Postby John Hughes » December 1st, 2020, 8:54 pm

rene wrote:I'm very surprised this tread is not flamming :greetings-clappingorange: Thanks for this list where civility seems to be the rule!

I built a lot of guns in the last 15 years, and I was curious about rollers. I tried about a dozen from the market from 75 to 110 cm (all single standard rollers), they were fun but nothing magical. Anyway, I made two (finishing my second this afternoon, a single roller 130) and I've used exclusively the first roller I made since April. I really like it.

My conclusions are as follow (it's my personal experience) :

Good :
1- They are fun to shoot : low recoil and good range.

Bad
1- Takes longer to reload because of the line passage and band setup. I would not use one in a competition (not talking about blue water).
2- The setup is a little more cumbersome for reel placement.
3- They shoots high (you get used to it but it's a bit confusing when you also shoot standard guns).

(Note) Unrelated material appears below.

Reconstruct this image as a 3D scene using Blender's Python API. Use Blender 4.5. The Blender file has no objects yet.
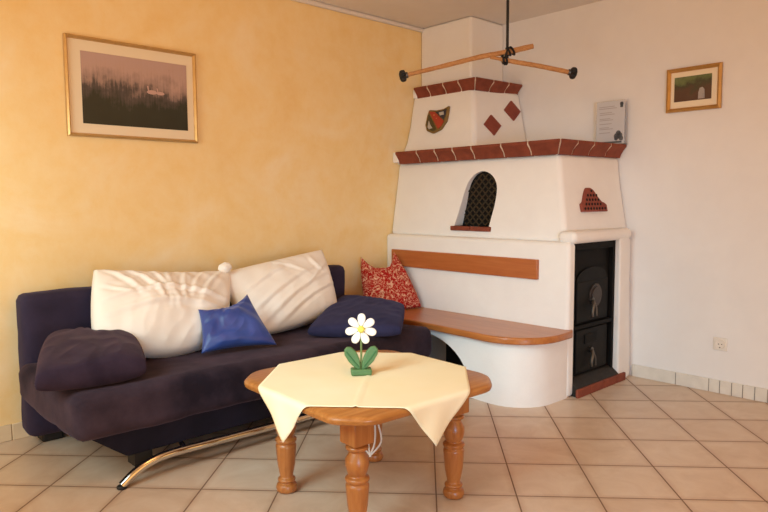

Overall very similar to standard guns in performance.
1- No obvious extra range.
2- No obvious extra penetration.

I really like them but I can get same results with standard guns of the same lengths, and rollers don't compete easily with heavy guns. Inversed rollers (the one with pulleys) may do better in that regard. I'm making one later.

I did a little comparison video this summer, obviously it's not all rollers and all setups that were tested. The roller you see has one tight ass band (coef of 3.7). It's a little more powerful with a 16 mm and all that jazz, but it's not as well balanced with 16 mm.. anyway watch this :



Appreciate the comparison and video. It's nice to have another perspective on the board here, welcome!